Tiempos de ventorrillos con su ley máxima, aplicable a casaderas de ese tiempo en los hipócritas esquemas culturales, de “auyama que está partía, auyama que no se devuelve”. Tiempos de escobas de tirigüillos, inigualables para barrer patios; de la vara de deshollinar; de mecedoras de pajilla, de “jaraganes”, del “atesador de batidores”, de “alegrías”, palitos de coco y “latigoso”, de “lo alfajole” y de los dulces del Mickey en sus bandejas de madera, babonuco y catre; del pregón de los kipes con pique y sin pique, al repique de un tenedor de dos dientes. Tiempo de carretas, carretillas, de “canasteras”; de lavanderas a domicilio que venían de Manoguayabo. “La vida no se detiene. Sigue su agitado curso”. Lema de “El Informador Policíaco” de Rodriguito. El Foro Público, temido espacio escrito por acólitos ilustrados de Trujillo, para denostar, derrumbar honras, dañar prestigios o para indisponer colaboradores del régimen y hacerlos caer en “desgracia”. Tiempos donde los libros servían a generaciones: Física de Fesquet; Algebra y Geometría de Wenworth y Smith; Geografía de Josefina Passadori; Historia Dominicana de Bernardo Pichardo.

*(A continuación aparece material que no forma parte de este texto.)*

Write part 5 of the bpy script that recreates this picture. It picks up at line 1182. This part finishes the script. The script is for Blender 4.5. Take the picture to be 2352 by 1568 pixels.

La inigualable tinaja con su secreto para el agua fresca y su “jarrito” con brazo para extraerla. El filtro de piedra, en porcelana, de dos cuerpos y pesada tapa. La avena Quacker en cajas de cartón, la Harina del Negrito y el método Charles Atlas, con su “tensión dinámica” y el anuncio de: No sea más un alfeñique... Eran tiempos de la quema del Judas, bajo la algarabía de la muchachada, en Semana Santa. Eran momentos de peculiares rones: el 42 G, Siboney, Brugal y sus efectos diversos, Care’gato de Bermúdez, el Carrión Caña Oriental; era la cima de la bicicleta de canasto, precursora del delivery actual e instrumento por excelencia del “servicio a domicilio”. Momentos de la leche de la Industrial Lechera, con botellas de vidrio de boca ancha y los sellos, tapas y gorritos de la primera leche pasteurizada. Existía el Mabí Excelencia, el Café Paliza; los Helados Imperiales; el chicle Globo y sus concursos diversos; las competencias de yoyos Duncan; el álbum de postalitas Zoo; eran tiempos de “mandados” al colmado; 5 cheles de salse’tomate, 3 de petisalé y 2 de clavo dulce... y mi ñapa.